**TO BE DONE:**
Skip every image and restate the data word for word.

**DATA SEGMENT:**
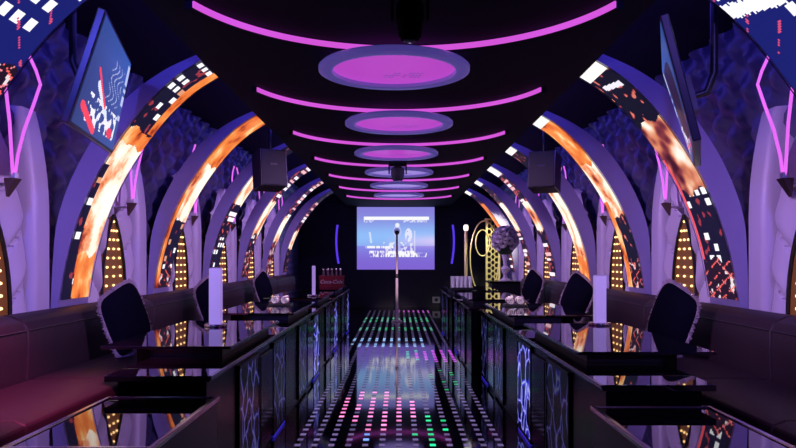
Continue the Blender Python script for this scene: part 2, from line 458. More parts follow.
# ------------------------------------------------------------------ ceiling: arcs and ring lamps
for k in range(7):
    ym = 2.35 * S + k * S; yc = ym - 1.25
    t = thing('ceiling_arc', (0, ym, 2.86), f'magenta light arc under the black ceiling, {ORD[k]} from the near end', 'ceiling light', 'magenta arcs on the ceiling')
    hw_ = 72 if k == 0 else 74; ox = .03 if k == 0 else 0
    aa = [math.radians(90 - hw_ + 2 * hw_ * i / 60) for i in range(61)]
    def ring(r0, r1, z0, z1):
        m = MB(); vs, fs = [], []
        for a in aa:
            c, s_ = math.cos(a), math.sin(a)
            vs += [(ox + r0 * c, yc + r0 * s_, z0), (ox + r1 * c, yc + r1 * s_, z0), (ox + r1 * c, yc + r1 * s_, z1), (ox + r0 * c, yc + r0 * s_, z1)]
        for i in range(60):
            for j in range(4): fs.append((i * 4 + j, i * 4 + (j + 1) % 4, i * 4 + 4 + (j + 1) % 4, i * 4 + 4 + j))
        fs += [(0, 1, 2, 3), (240, 241, 242, 243)]
        return m.add(vs, fs)
    ring(1.262, 1.31, 2.812, 2.859).build('fascia', M_ceil, t, smooth=40)
    ring(1.25, 1.261, 2.818, 2.854).build('light_strip', M_mag, t, smooth=40)
for k in range(6):
    yc = 2.5 * S + k * S
    rx = -.035 if k in (0, 2) else 0
    t = thing('ring_lamp', (rx, yc, 2.86), f'round ceiling disc with {"magenta" if k < 3 else "pale violet"} face, {ORD[k]} from the near end', 'ceiling lamp', 'round discs down the ceiling')
    MB().lathe([(.548, 2.755), (.55, 2.782), (.53, 2.80), (.455, 2.80), (.445, 2.79), (.45, 2.752), (.465, 2.748), (.535, 2.748)], (rx, yc, 0), 72, closed=True).build('rim', M_ring, t, smooth=50)
    MB().lathe([(0, 2.776), (.444, 2.776), (.444, 2.795), (0, 2.795)], (rx, yc, 0), 72).build('glowing_face', M_disc if k < 3 else M_disc2, t, smooth=40)
    MB().lathe([(.12, 2.80), (.12, 2.8595)], (rx, yc, 0), 24).build('mount', M_dark, t, smooth=40)
    g = MB()
    for i in range(-4, 6):
        for j in range(3):
            if hsh(i, j, k) > .25:
                x = rx + .03 + i * .028 + j * .012; yy = yc + .20 - j * .055
                g.add([(x, yy, 2.7745), (x + .012, yy, 2.7745), (x + .022, yy + .035, 2.7745), (x + .010, yy + .035, 2.7745)], [(0, 1, 2, 3)])
    g.build('reflection_dashes', M_ring, t)  # pale dashes drawn for a reflection on the disc face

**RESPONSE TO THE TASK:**
Continue the Blender Python script for this scene: part 2, from line 458. More parts follow.
# ------------------------------------------------------------------ ceiling: arcs and ring lamps
for k in range(7):
    ym = 2.35 * S + k * S; yc = ym - 1.25
    t = thing('ceiling_arc', (0, ym, 2.86), f'magenta light arc under the black ceiling, {ORD[k]} from the near end', 'ceiling light', 'magenta arcs on the ceiling')
    hw_ = 72 if k == 0 else 74; ox = .03 if k == 0 else 0
    aa = [math.radians(90 - hw_ + 2 * hw_ * i / 60) for i in range(61)]
    def ring(r0, r1, z0, z1):
        m = MB(); vs, fs = [], []
        for a in aa:
            c, s_ = math.cos(a), math.sin(a)
            vs += [(ox + r0 * c, yc + r0 * s_, z0), (ox + r1 * c, yc + r1 * s_, z0), (ox + r1 * c, yc + r1 * s_, z1), (ox + r0 * c, yc + r0 * s_, z1)]
        for i in range(60):
            for j in range(4): fs.append((i * 4 + j, i * 4 + (j + 1) % 4, i * 4 + 4 + (j + 1) % 4, i * 4 + 4 + j))
        fs += [(0, 1, 2, 3), (240, 241, 242, 243)]
        return m.add(vs, fs)
    ring(1.262, 1.31, 2.812, 2.859).build('fascia', M_ceil, t, smooth=40)
    ring(1.25, 1.261, 2.818, 2.854).build('light_strip', M_mag, t, smooth=40)
for k in range(6):
    yc = 2.5 * S + k * S
    rx = -.035 if k in (0, 2) else 0
    t = thing('ring_lamp', (rx, yc, 2.86), f'round ceiling disc with {"magenta" if k < 3 else "pale violet"} face, {ORD[k]} from the near end', 'ceiling lamp', 'round discs down the ceiling')
    MB().lathe([(.548, 2.755), (.55, 2.782), (.53, 2.80), (.455, 2.80), (.445, 2.79), (.45, 2.752), (.465, 2.748), (.535, 2.748)], (rx, yc, 0), 72, closed=True).build('rim', M_ring, t, smooth=50)
    MB().lathe([(0, 2.776), (.444, 2.776), (.444, 2.795), (0, 2.795)], (rx, yc, 0), 72).build('glowing_face', M_disc if k < 3 else M_disc2, t, smooth=40)
    MB().lathe([(.12, 2.80), (.12, 2.8595)], (rx, yc, 0), 24).build('mount', M_dark, t, smooth=40)
    g = MB()
    for i in range(-4, 6):
        for j in range(3):
            if hsh(i, j, k) > .25:
                x = rx + .03 + i * .028 + j * .012; yy = yc + .20 - j * .055
                g.add([(x, yy, 2.7745), (x + .012, yy, 2.7745), (x + .022, yy + .035, 2.7745), (x + .010, yy + .035, 2.7745)], [(0, 1, 2, 3)])
    g.build('reflection_dashes', M_ring, t)  # pale dashes drawn for a reflection on the disc face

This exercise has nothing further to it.